A quick walk around the waterfront in Cabo San Lucas and it’s easy there is plenty to do in this resort community at the southern tip of the Baja Peninsula. Here are a few of the best things to do with teens in Los Cabos.
Ride a Camel in the Desert
The Baja Peninsula is a desert, after all, so finding a camel adventure there seemed somehow fitting.
Cabos Adventure’s Outback and Camel Safari is a bit kitschy, but still fun. The camel “safari” is really just a photo op atop a camel walking for 20 minutes in a big circle on the beach while a guide takes your picture. But the rest of this excursion is educational, fun and yummy.
It starts with a nature walk through the Baja desert where our knowledgeable guide taught us about the flora and fauna. Then we hopped onboard one of the company’s bright yellow Mercedes Benz Unimog 4X4 trucks for a bumpy ride through some breathtaking scenery to meet up with our camels. (Honestly, it was the 4X4 off-roading experience that would have gotten top billing from my teens.)
Fun, Food and Tequila
The camel ride was followed by traditional tea and conversation before we moved on to the final phase of our cultural mashup: the homemade Mexican meal at a nearby ranch.
We left the desert heat for the cool comfort of the dark house rich with the yummy aromas of traditional Mexican cuisine, including the homemade tortillas on the griddle.
After two helpings of everything, our hosts brought out the piece de resistance: tequila.
It is billed as “educational” and I guess it was since he said some stuff about the difference between the kinds of tequilas and Mezcal (that’s the one with the worm). But mostly I remember that all of the tequilas slid down easily and warmed me in a different way than that the sun.
And I remember being glad for the first time that I hadn’t brought any teens with me on this trip.
Swim with Dolphins
There are plenty of options for swimming with dolphins these days. We’ve done it in the Florida Keys and in Riviera Maya, Mexico. Unfortunately, my teen daughter did not accompany me on this press trip to Los Cabos because she would have enjoyed this Cabos Dolphin swim from Cabos Adventures much more than the other two.
Both of our previous dolphin swims took place in the ocean, complete with other fish, slimy algae and all sorts of things you can imagine more easily than you can see is the murky waters of the dolphin pens.
She spent the entire time trying to peer into the water to see what was coming toward her, leaving her little time or attention to spend on the dolphin swimming by.

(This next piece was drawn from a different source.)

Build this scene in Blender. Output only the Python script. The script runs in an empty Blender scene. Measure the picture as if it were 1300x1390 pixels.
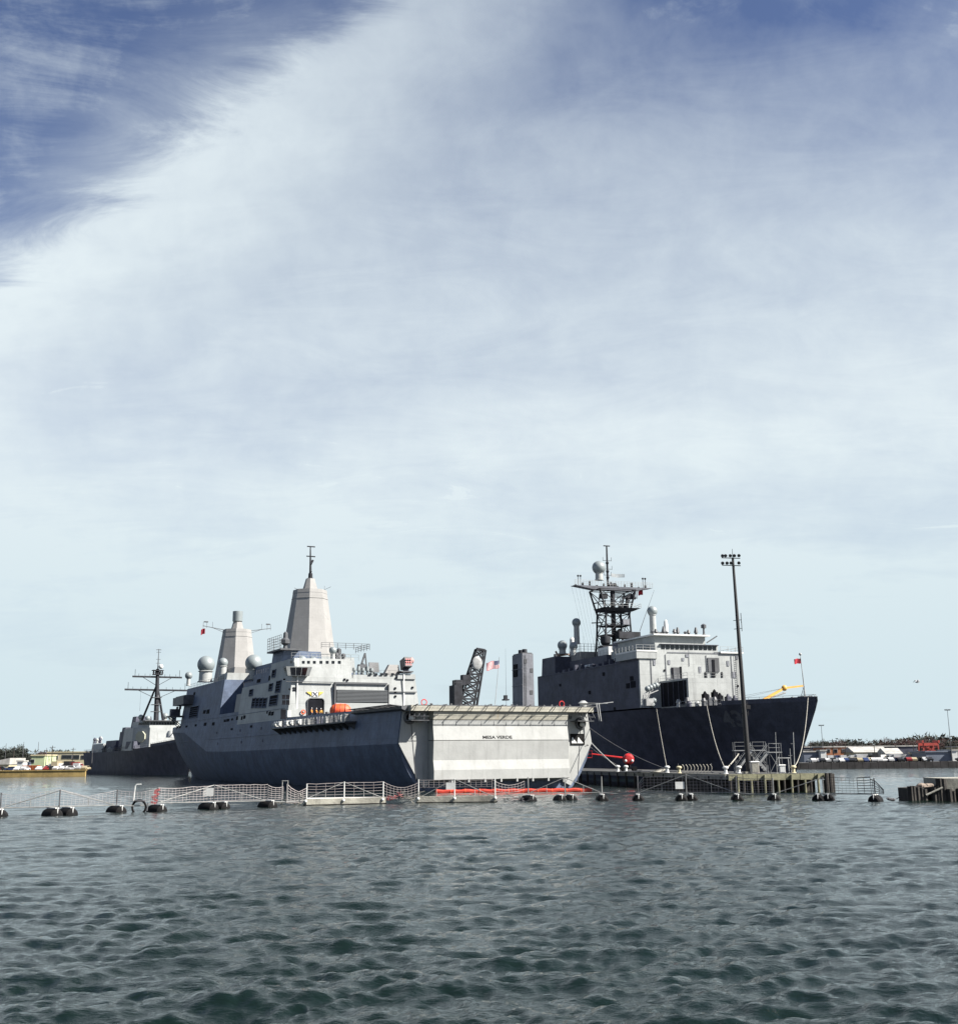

But this swim was in a sky blue concrete pool. It was clean and slime-free, just the way my pool-raised daughter prefers it.
Do Some Good
The thing about taking kids to these incredible resorts in otherwise impoverished areas is they don’t get to see the real world. That’s why I really like the Helping Hands Tour run by Solmar Hotels and Resorts, my host for this press trip, through its Solmar Foundation.
The foundation was started in 2012 in honor of the late founder of Solmar Hotels and Resorts, Don Luis Bulnes Molleda. The Helping Hands Tour allows families to sign up for a tour of the Casa Hogar orphanage, soup kitchen and other services provided to local residents by the foundation. At check-out, guests are given the chance to contribute an extra $10 to the foundation.
The foundation has a big job. Drawn to the area by the lure of decent jobs at the high-end resorts, Mexican nationals spend all of their money getting to Los Cabos and then, if they don’t land a job, they have no money to get back home. They are stuck in town, in need of a place to sleep and food to eat, a world away from the resorts with their swim-up bars, second helpings and comfy beds.